Kinver (Royaume-Uni) (AFP) – Depuis la fin du XVIIIème siècle, des canaux sillonnent toute l’Angleterre, il y en aurait même plus à Birmingham qu’à Venise. Dans ces paysages pittoresques, de nouvelles embarcations font leur apparition: des péniches électriques, bien plus respectueuses de l’environnement que celles au diesel.
Navigant sur le canal Staffordshire & Worcestershire dans le centre de l’Angleterre, le bateau de Neil Cocksedge ressemble à première vue aux autres. Mais il a une particularité: sa discrétion.

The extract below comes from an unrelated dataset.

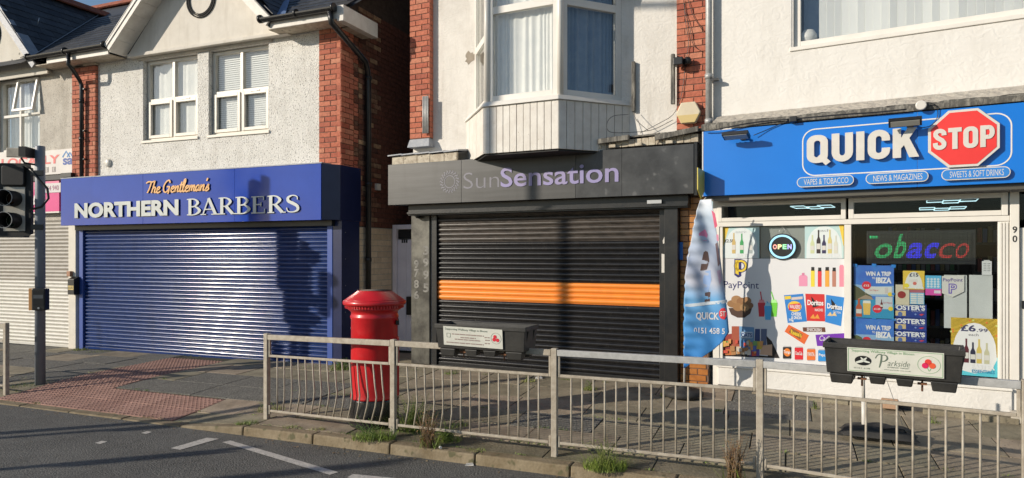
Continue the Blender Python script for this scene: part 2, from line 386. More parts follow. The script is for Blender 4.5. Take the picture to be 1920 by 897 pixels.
def ribbon(mb, pts, ws, y0, y1, tf=lambda x, z: (x, z), smooth=3):
    """a stroke of varying width through pts, as a raised strip"""
    P = []; Wd = []
    n = len(pts); ws = ws if isinstance(ws, (list, tuple)) else [ws]*n
    if n > 2 and smooth > 1:
        for i in range(n-1):
            p0, p1, p2, p3 = pts[max(i-1, 0)], pts[i], pts[i+1], pts[min(i+2, n-1)]
            for k in range(smooth):
                t = k/smooth
                c = [.5*((2*p1[j]) + (-p0[j]+p2[j])*t + (2*p0[j]-5*p1[j]+4*p2[j]-p3[j])*t*t + (-p0[j]+3*p1[j]-3*p2[j]+p3[j])*t**3) for j in (0, 1)]
                P.append(c); Wd.append(ws[i]*(1-t)+ws[i+1]*t)
        P.append(pts[-1]); Wd.append(ws[-1])
    else: P = list(pts); Wd = list(ws)
    Lf, Rt = [], []
    for i, p in enumerate(P):
        a = P[max(i-1, 0)]; b = P[min(i+1, len(P)-1)]
        dx, dz = b[0]-a[0], b[1]-a[1]; l = math.hypot(dx, dz) or 1
        nx, nz = -dz/l*Wd[i]/2, dx/l*Wd[i]/2
        Lf.append(tf(p[0]+nx, p[1]+nz)); Rt.append(tf(p[0]-nx, p[1]-nz))
    vs = []; fs = []
    for l, r in zip(Lf, Rt): vs += [(l[0], y0, l[1]), (r[0], y0, r[1]), (l[0], y1, l[1]), (r[0], y1, r[1])]
    for i in range(len(P)-1):
        a = 4*i; b = a+4
        fs += [(a, b, b+1, a+1), (a+2, a+3, b+3, b+2), (a, a+2, b+2, b), (a+1, b+1, b+3, a+3)]
    fs += [(0, 1, 3, 2)]; e = 4*(len(P)-1); fs += [(e, e+2, e+3, e+1)]
    mb.add(vs, fs)
def ellarc(cx, cz, rx, rz, a0, a1, n=8):
    return [(cx+rx*math.cos(R(a0+(a1-a0)*k/n)), cz+rz*math.sin(R(a0+(a1-a0)*k/n))) for k in range(n+1)]
BLK = {   # heavy condensed capitals: ('r', points, width) strokes, ('p', polygon), ('o', outer, inner) rings; advance
 'Q': ([('o', (0, .60, 0, 1, .26), (.21, .39, .2, .8, .09)), ('p', [(.30, .20), (.42, .34), (.68, .02), (.54, -.10)])], .70),
 'U': ([('r', [(.115, 1), (.115, .32)] + ellarc(.30, .32, .185, .22, 180, 360, 10)[1:] + [(.485, 1)], .215)], .68),
 'I': ([('p', [(0, 0), (.22, 0), (.22, 1), (0, 1)])], .30),
 'C': ([('r', [(.485, .62), (.485, .70)] + ellarc(.30, .70, .185, .20, 0, 180, 10)[1:] + [(.115, .30)] + ellarc(.30, .30, .185, .20, 180, 360, 10)[1:] + [(.485, .38)], .215)], .66),
 'K': ([('p', [(0, 0), (.215, 0), (.215, 1), (0, 1)]), ('p', [(.19, .28), (.32, .46), (.62, 1.0), (.38, 1.0), (.19, .62)]), ('p', [(.42, 0), (.67, 0), (.42, .66), (.26, .52)])], .68),
 'S': ([('r', [(.46, .68), (.45, .80)] + ellarc(.28, .76, .165, .14, 20, 170, 8)[1:] + [(.12, .68), (.20, .57), (.38, .44), (.455, .32)] + ellarc(.28, .25, .175, .15, 10, -190, 10)[1:] + [(.10, .34)], .20)], .62),
 'T': ([('p', [(0, .8), (.54, .8), (.54, 1), (0, 1)]), ('p', [(.165, 0), (.375, 0), (.375, .80), (.165, .80)])], .60),
 'O': ([('o', (0, .58, 0, 1, .26), (.21, .37, .2, .8, .08))], .66),
 'P': ([('p', [(0, 0), (.21, 0), (.21, 1), (0, 1)]), ('r', [(.15, .90), (.33, .90)] + ellarc(.33, .68, .13, .22, 80, -80, 8) + [(.33, .46), (.15, .46)], .19)], .56)}
def block_word(s, x0, x1, z0, z1, y, depth, m, side, parent):
    tot = sum(BLK[c][1] for c in s) - .07; kx = (x1-x0)/tot; kz = z1-z0; cur = 0
    for c in s:
        q = MB(); tf = lambda x, z, cc=cur: (x0+(x+cc)*kx, z0+z*kz)
        for i, it in enumerate(BLK[c][0]):
            yf = y-depth-i*.0004
            if it[0] == 'p': q.poly([tf(*p) for p in it[1]], yf, y)
            elif it[0] == 'o':
                a, b = it[1], it[2]; ringpoly(q, [tf(*p) for p in rrect(*a, 6)], [tf(*p) for p in rrect(*b, 6)], yf, y)
            else: ribbon(q, it[1], it[2], yf, y, tf=tf, smooth=1)
        o = part('letter', q, m, parent)
        if side:
            o.data.materials.append(M[side])
            for p in o.data.polygons:
                if abs(p.normal.y) < .5: p.material_index = 1
        cur += BLK[c][1]
def circ(cx, cz, rx, rz=None, n=20, a0=0):
    rz = rz or rx
    return [(cx+rx*math.cos(a0+2*math.pi*k/n), cz+rz*math.sin(a0+2*math.pi*k/n)) for k in range(n)]
def rrect(x0, x1, z0, z1, r, n=5):
    out = []
    for cx, cz, a in ((x1-r, z0+r, -90), (x1-r, z1-r, 0), (x0+r, z1-r, 90), (x0+r, z0+r, 180)):
        for k in range(n+1):
            t = R(a + 90*k/n); out.append((cx+r*math.cos(t), cz+r*math.sin(t)))
    return out
def flat(name, pts, y, m, parent, th=.0015, f=None, label=None):
    mb = MB()
    for pp in (pts if isinstance(pts[0][0], (list, tuple)) else [pts]): mb.poly(pp, y-th, y)
    if f: mb.v = [f(*v) for v in mb.v]
    return part(name, mb, m, parent, label=label)
def rect(x0, x1, z0, z1): return [(x0, z0), (x1, z0), (x1, z1), (x0, z1)]
def ringpoly(mb, outer, inner, y0, y1):
    n = len(outer)
    vs = [(x, y0, z) for x, z in outer] + [(x, y0, z) for x, z in inner] + [(x, y1, z) for x, z in outer] + [(x, y1, z) for x, z in inner]
    fs = []
    for i in range(n):
        j = (i+1) % n
        fs += [(i, j, n+j, n+i), (2*n+i, 3*n+i, 3*n+j, 2*n+j), (i, 2*n+i, 2*n+j, j), (n+i, n+j, 3*n+j, 3*n+i)]
    mb.add(vs, fs)

# ---------------------------------------------------------------- brickwork
_bm = {}
def brick_mesh(key, L, D, Hh, m, ch=.004):
    if key not in _bm:
        mb = MB(); a, h = L/2, Hh/2
        # front face chamfered
        o = [(-a, 0+ch, -h), (a, ch, -h), (a, ch, h), (-a, ch, h)]; i = [(-a+ch, 0, -h+ch), (a-ch, 0, -h+ch), (a-ch, 0, h-ch), (-a+ch, 0, h-ch)]
        bk = [(-a, D, -h), (a, D, -h), (a, D, h), (-a, D, h)]
        mb.add(i+o+bk, [(0, 1, 2, 3)] + [(4+k, 4+(k+1) % 4, (k+1) % 4, k) for k in range(4)] + [(8+k, 8+(k+1) % 4, 4+(k+1) % 4, 4+k) for k in range(4)])
        _bm[key] = mb.mesh('brick', M[m])
    return _bm[key]
BH, BP = .073, .083
def bricks(parent, x0, x1, z0, z1, y, m='brick', side=False, xs=0, L=.225, maxn=None, skip=None, near='x0', name='brick', pitch=BP):
    """a face of brick laid in a plane; side=True: plane faces +x at x=xs and runs along y from x0 to x1"""
    items = []; nz = max(1, int(round((z1-z0)/pitch))); pz = (z1-z0)/nz
    for r in range(nz):
        z = z0 + (r+.5)*pz; x = x0 - (L/2 if r % 2 else 0)
        while x < x1 - .01:
            a, b = max(x, x0), min(x+L, x1)
            if b-a > .03 and not (skip and skip((a+b)/2, z)): items.append(((a+b)/2, z, b-a-.010))
            x += L
    items.sort(key=lambda t: t[0] if near == 'x0' else -t[0])
    single = items if maxn is None else items[:maxn]; rest = [] if maxn is None else items[maxn:]
    me = brick_mesh((m, round(pz, 4)), .2, .09, pz-.010, m)
    for u, z, l in single:
        j = random.uniform(-.002, .003)
        loc = (xs+j, u, z) if side else (u, y+j, z)
        link(name, me, parent, loc, rot=(0, R(random.uniform(-.3, .3)), R(90) if side else 0), scale=(l/.2, 1, 1), abs_loc=True)
    if rest:
        mb = MB()
        for u, z, l in rest:
            j = random.uniform(-.002, .003)
            if side: mb.box(xs-.09, xs+j, u-l/2, u+l/2, z-pz/2+.005, z+pz/2-.005)
            else: mb.box(u-l/2, u+l/2, y+j, y+.09, z-pz/2+.005, z+pz/2-.005)
        part('far_bricks', mb, m, parent, kind='stuff')
XF = None
_part0 = part
def part(name, mb, m, parent, **k):
    if XF: mb.v = [XF(*v) for v in mb.v]
    return _part0(name, mb, m, parent, **k)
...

« Ce que les gens remarquent avec le bateau électrique, c’est qu’il est tellement plus silencieux », raconte-t-il fièrement à l’AFP.
Il a baptisé son bateau « Eau de Folles », du nom d’un restaurant à Toulouse, dans le sud-ouest de la France, aujourd’hui fermé, où il a demandé son épouse en mariage il y a plusieurs décennies.
Les batteries qui alimentent le moteur et les appareils de bord (four, réfrigérateur et bouilloire) sont rechargées par des panneaux solaires sur le toit, des bornes de recharge au bord du canal et un générateur alimenté par du carburant. Il consomme quatre fois moins de diesel que les bateaux traditionnels.
Neil Cocksedge, un cadre retraité de l’industrie sidérurgique, fait partie des pionniers de la transition vers des péniches respectueuses de l’environnement, après plus d’un siècle de bateaux à moteur diesel.
« Nous voulions être aussi écologiques que possible », explique ce septuagénaire, qui a acheté son bateau de plaisance fait sur mesure en mai 2022. Il y en a très peu d’électriques pour le moment, mais ils gagnent en popularité ».
Permis moins chers
L’essor des canaux en Grande-Bretagne remonte à la fin du XVIIIème siècle. Ils étaient alors utilisés pour transporter des marchandises, contribuant à la révolution industrielle. Au siècle suivant, ils ont été supplantés par les chemins de fer.
Mais l’Angleterre et le Pays de Galles comptent encore plus de 3.200 kilomètres de canaux navigables et de rivières. La région de Birmingham est l’épicentre de ce réseau de canaux.
Une grande partie ne fait souvent qu’un mètre de large. C’est pourquoi ces péniches sont appelées en anglais « narrowboats » (bateaux étroits).
Naviguant aussi bien dans des campagnes idylliques que dans des zones urbaines, elles ont connu un regain d’intérêt au cours des dernières décennies. Mais les fumées de diesel qui s’en dégagent font mauvais genre alors que le Royaume-Uni essaie de décarboner ses transports.
Les bateaux sont généralement équipés de « vieux moteurs de type agricole modernisés », explique M. Cocksenge.
Mais le gouvernement veut que tous ces bateaux soient capables, dès l’an prochain, d’expliquer comment ils peuvent être transformés pour atteindre l’objectif de zéro émission fixé par le pays pour 2050.
Pour encourager les moteurs électriques, le Canal & River Trust (CRT), l’organisation qui s’occupe des voies navigables, offre aux propriétaires de bateaux « verts » des réductions de 25% sur les permis annuels obligatoires.
Il délivre actuellement des permis à environ 35.000 bateaux en Angleterre et au Pays de Galles, mais seulement 1% d’entre eux bénéficient de la réduction, ce qui montre l’étendue des progrès à accomplir.
Blogueurs
Ortomarine, l’entreprise créée en 2015 qui a construit le bateau de Neil Cocksedge, a décidé il y a trois ans de se concentrer exclusivement sur les péniches électriques.
Elle produit jusqu’à six bateaux par an et a un carnet de commandes rempli jusqu’en 2027, explique Caroline Badger, la directrice financière, depuis le petit atelier de l’entreprise situé sur un ancien site militaire au sud-ouest de Birmingham.
Ses bateaux coûtent au moins 150.000 livres sterling (176.000 euros), soit environ 25.000 livres sterling de plus que de nombreux bateaux à moteur diesel.
Ces « narrowboats » sont « idéaux » pour la propulsion électrique, affirme-t-elle, car ils disposent de suffisamment de place pour les panneaux solaires et ils naviguent lentement.
Des blogueurs diffusant des images de la vie sur les canaux ont largement contribué à l’intérêt pour les bateaux électriques, en particulier après la pandémie quand certains ont abandonné leurs appartements urbains au profit de ces embarcations, raconte Caroline Badger.
Cela intéresse partout dans le monde, affirme la responsable, évoquant des clients venus d’Australie, d’Afrique du Sud, d’Amérique du Nord.
Mais le potentiel n’est pas forcément le même: « Il n’y a nulle part ailleurs autant de canaux qu’au Royaume-Uni (…) traversant des paysages parmi les plus beaux du monde ».